There is precedent, too, for the Olympics being cancelled because of war – although this seems almost impossible nowadays, given the huge commercial deals involved. The 1916 Olympics were scheduled for Berlin and preparations – including the construction of a 18,000-seat stadium – were well under way when the Great War erupted in August 1914. Newspapers were soon speculating on the fate of the Games, but not until March 1915 were they officially cancelled.
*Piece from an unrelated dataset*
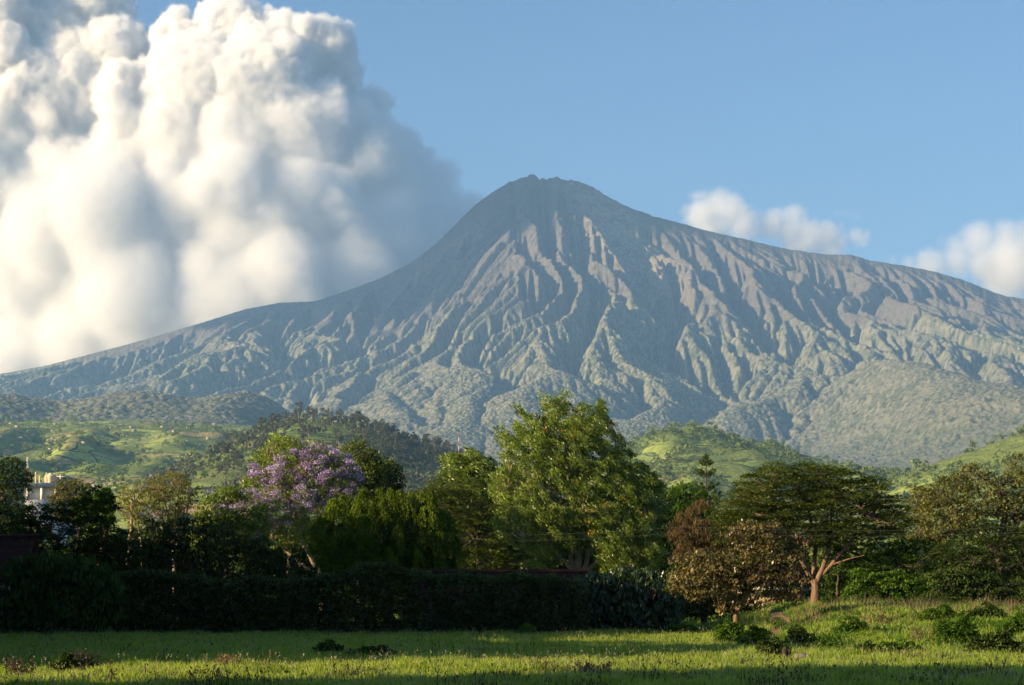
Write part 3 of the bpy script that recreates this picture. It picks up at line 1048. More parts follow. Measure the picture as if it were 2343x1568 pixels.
def tree(name, label, outline, Y, base_u, leaf, bark, gap, R, n, L, W, style='bushy', flat=1.0, droop=0.3, wind=(0, 0, 0), depth=0.8,
         trunks=None, r_trunk=0.25, n_limb=9, r_limb=0.09, r_twig=0.03, cat='tree', group=None, n_max=700, inset=0.0, front=0.25, tvar=0.3,
         flower=None, seed=1, trunk=True, twig_share=0.6, bow=0.15, rough=0.55, hollow=(), holes=0.12):
    """outline: crown silhouette in pixels at distance Y. Returns the thing; children: trunk, crown, blossoms."""
    rng = np.random.default_rng(seed)
    bx = px(base_u, Y)
    base = (bx, Y, float(ground_h(bx, Y)))
    root = thing(name, label, cat, base, group)
    poly = to_local(outline, Y, base)
    poly = roughen(poly, rough * R, rng)
    cents = fill_poly(poly, gap, rng, depth, n_max, inset, front)
    for u0, v0, u1, v1 in hollow:
        ins = (cents[:, 0] > px(u0, Y) - bx) & (cents[:, 0] < px(u1, Y) - bx) & (cents[:, 2] < pz(v0, Y) - base[2]) & (cents[:, 2] > pz(v1, Y) - base[2]) & (cents[:, 1] < 0.9)
        cents = cents[~ins]
    hs = 2.2 * gap
    hn = vnoise(cents[:, 0] / hs + 0.4 * cents[:, 1] / hs, cents[:, 2] / hs + seed, 7)
    cents = cents[hn < np.quantile(hn, 1 - holes)]
    Rr = R * rng.uniform(0.7, 1.25, len(cents))
    if trunk:
        b = Bag()
        if trunks is None:
            zmid = np.mean([q[1] for q in poly])
            trunks = [([(0, 0, -0.2), (rng.normal(0, .1), 0, zmid * 0.4), (rng.normal(0, .3), rng.normal(0, .3), zmid * 0.95)], (r_trunk, r_trunk * 0.75, r_trunk * 0.4))]
        else:
            trunks = [([(px(u, Y) - bx, dy, pz(v, Y) - base[2]) for u, v, dy in pth], rad) for pth, rad in trunks]
        tg = cents[rng.random(len(cents)) < twig_share]
        branch_net(b, trunks, tg, rng, r_limb, r_twig, n_limb, bow)
        obj('trunk', b.mesh('trunk', True), bark, root)
    lb = Bag()
    lb.add(*clump_leaves(cents, Rr, n, L, W, rng, style, flat, droop, wind, tvar))
    obj('crown', lb.mesh('crown'), leaf, root)
    if flower:
        mat, share, fr, fn, fl, outl = flower
        fc = cents[rng.random(len(cents)) < share]
        if outl is not None:
            fp = to_local(outl, Y, base)
            fc = fc[poly_dist(fp, fc[:, 0], fc[:, 2]) > 0]
        fc = fc + unit(len(fc), rng) * R * 0.7 + np.array([0, -R * 0.6, R * 0.5])
        fb = Bag()
        fb.add(*clump_leaves(fc, fr, fn, fl, fl * 0.7, rng, 'bushy', 0.85, 0.0, (0, 0, 0.2), 0.5))
        obj('blossoms', fb.mesh('blossoms'), mat, root)
    return root


# the big silky oak in the middle
SILK = [(1205, 1322), (1190, 1302), (1222, 1272), (1150, 1238), (1130, 1205), (1148, 1150), (1120, 1098), (1150, 1075), (1142, 1012), (1128, 990), (1172, 1000),
        (1186, 962), (1163, 938), (1215, 950), (1252, 968), (1247, 900), (1272, 918), (1296, 910), (1306, 940), (1334, 926), (1345, 945), (1370, 928), (1386, 965),
        (1408, 985), (1428, 1010), (1430, 1040), (1455, 1060), (1488, 1078), (1500, 1105), (1520, 1118), (1512, 1150), (1528, 1185), (1500, 1230), (1518, 1270),
        (1480, 1318), (1430, 1335), (1380, 1322), (1352, 1280), (1325, 1258), (1295, 1280), (1250, 1305)]
tree('silky_oak', 'tallest tree, olive green with pale forked trunk, rising mid tree line', SILK, 150, 1325, M_SILK, BARK_PALE, 0.46, 0.62, 130, 0.26, 0.078,
     'feather', 0.95, wind=(-0.34, 0, 0.34), depth=0.85, n_max=1150, seed=21, rough=0.8, hollow=((1280, 1258, 1372, 1345),), holes=0.10, r_limb=0.16, r_twig=0.035, n_limb=16, tvar=0.34,
     trunks=[([(1328, 1420, 0), (1324, 1330, 0), (1322, 1262, 0), (1308, 1190, 0.4), (1300, 1080, 0.8)], (0.42, 0.36, 0.27, 0.16, 0.07)),
             ([(1322, 1325, -0.1), (1306, 1285, -0.3), (1300, 1240, -0.8), (1285, 1160, -1.0)], (0.24, 0.20, 0.16, 0.06)),
             ([(1332, 1325, -0.1), (1343, 1280, -0.2), (1350, 1230, -0.6), (1375, 1150, -0.8)], (0.24, 0.19, 0.15, 0.06)),
             ([(1316, 1320, -0.2), (1290, 1283, -0.7), (1262, 1262, -1.2)], (0.17, 0.13, 0.05)),
             ([(1336, 1312, -0.2), (1362, 1288, -0.6), (1400, 1262, -1.0)], (0.15, 0.12, 0.05))],
     flower=(M_ORANGE, 0.09, 0.26, 12, 0.13, None))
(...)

When it came to the 1940 Olympics, Tokyo was meant to host, but Japan withdrew in July 1938 because of its war with China. The IOC named Helsinki – the city that finished second to Tokyo in the initial bidding – as the replacement. When the second world war began in September 1939 the feasibility of the Olympics was once more a topic of media conjecture. The USA volunteered to step in but on September 21 Finland’s Olympic Committee told the Americans they were ‘mistaken’ if they thought they could not honour their commitment. ‘Arrangements and buildings have almost been brought to completion,’ they said in a statement. What the Finns hadn’t anticipated was an invasion by Russia. The attack began on the last day of November 1939 and what was known as the ‘Winter War’ was concluded by the Moscow Peace Treaty the following March. In April, the Games were cancelled.

Eighty-four years later, another bloody war is being fought on European soil. To date, no one has suggested that the Paris Olympics should be cancelled. It would be the last thing Macron wants. But as Putin has repeatedly proved, he is no respecter of the Olympic flame.